Elevator Etiquette

You’re crammed in the back of a crowded elevator, squeezed between two sweaty giants, and nobody else is getting off on your floor. You push, pull, and step on toes, just barely escaping before the doors close. What a miserable way to interact with your fellow humans, but tens of thousands of people endure this misery every day on elevators, subways, and buses around the world.

There is a better way. Non-verbal signalling is a skill we’ve known for the past 400,000 years. A single glance at your significant other tells you whether they’re having a bad day. Shoot, a single glance at you tells your dog whether you’re having a bad day. Humans (and most animals) are expert interpreters of unconscious gestures and emotions, so why don’t we create conscious gestures to signal each other?

Let’s agree to this simple system for the next stop coming up:

  1. If this is your stop, face towards the door.
  2. If this is not your stop, face away from the door.

This system is beautiful in its simplicity. Intuitively, the direction you’re facing naturally corresponds to where you want to go. In fact, the only change from what you normally do is number two. This is crucial, though, for the same reason negative RSVP’s are crucial.
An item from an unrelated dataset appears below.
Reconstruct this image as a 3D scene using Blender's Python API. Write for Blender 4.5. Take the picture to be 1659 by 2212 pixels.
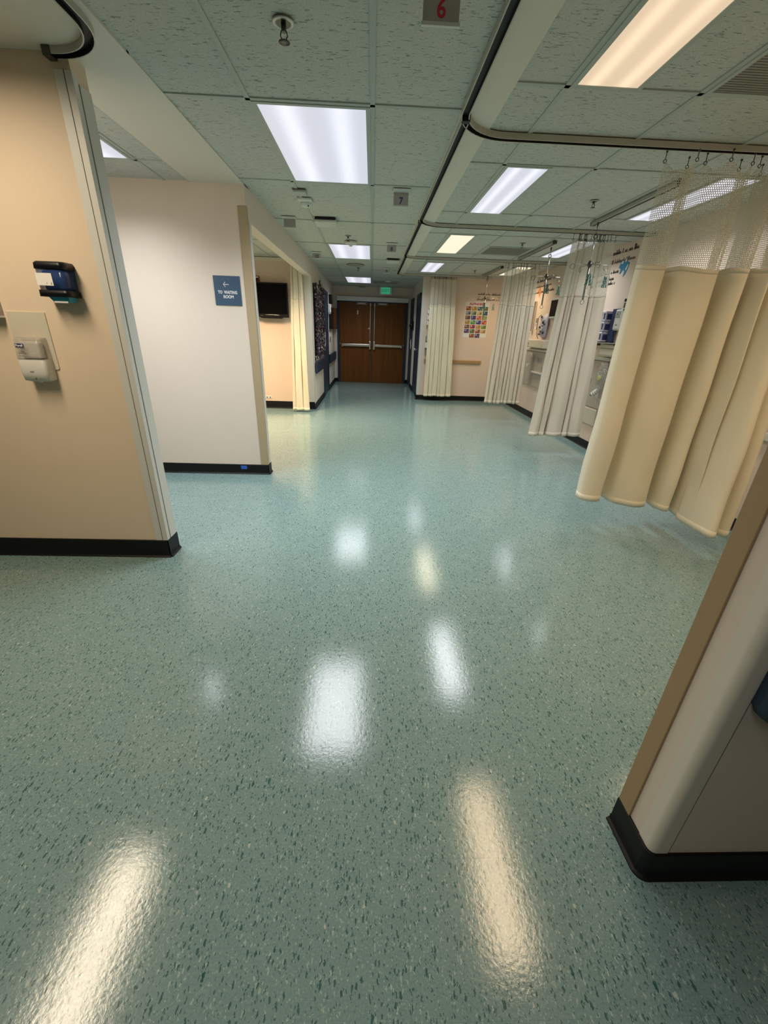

I know plenty of people who only RSVP if they plan on going, leaving the party planner to guess whether the remaining people are staying home or just forgot to respond. If everyone follows our elevator system, there will be no more guessing. No more “Chill dude, I’m getting off here too.” We also find a simple corollary for our system.

  1. If you are looking somebody in the eyes, swap places with them.

Brilliant! This system is so simple you can follow it without consciously thinking about it, and you’ve now turned the cohort of people into an automatic self-sorting algorithm. Are there more complex systems which can forecast multiple stops in advance and sort everyone properly? Of course, but the trade-off is ease of adoption and execution. We apply 80/20, as we do to everything else, to find the greatest benefit for the least cost. Even such a simple system only works, however, if everybody joins in.

Why don’t we see such systems implemented more often? Sure, there are some, such as forming a line to wait for something, but it’s hard to change the will of the masses. Humans, as a species, get away with being terribly inefficient because we assume that what we’ve always done is the best way to keep doing things. In this case, we assume that standing around facing whichever direction pleases us is the best way to stand. This isn’t going to change overnight, but if you like the idea and your friends do too then maybe one day you’ll have less stress in your daily commute.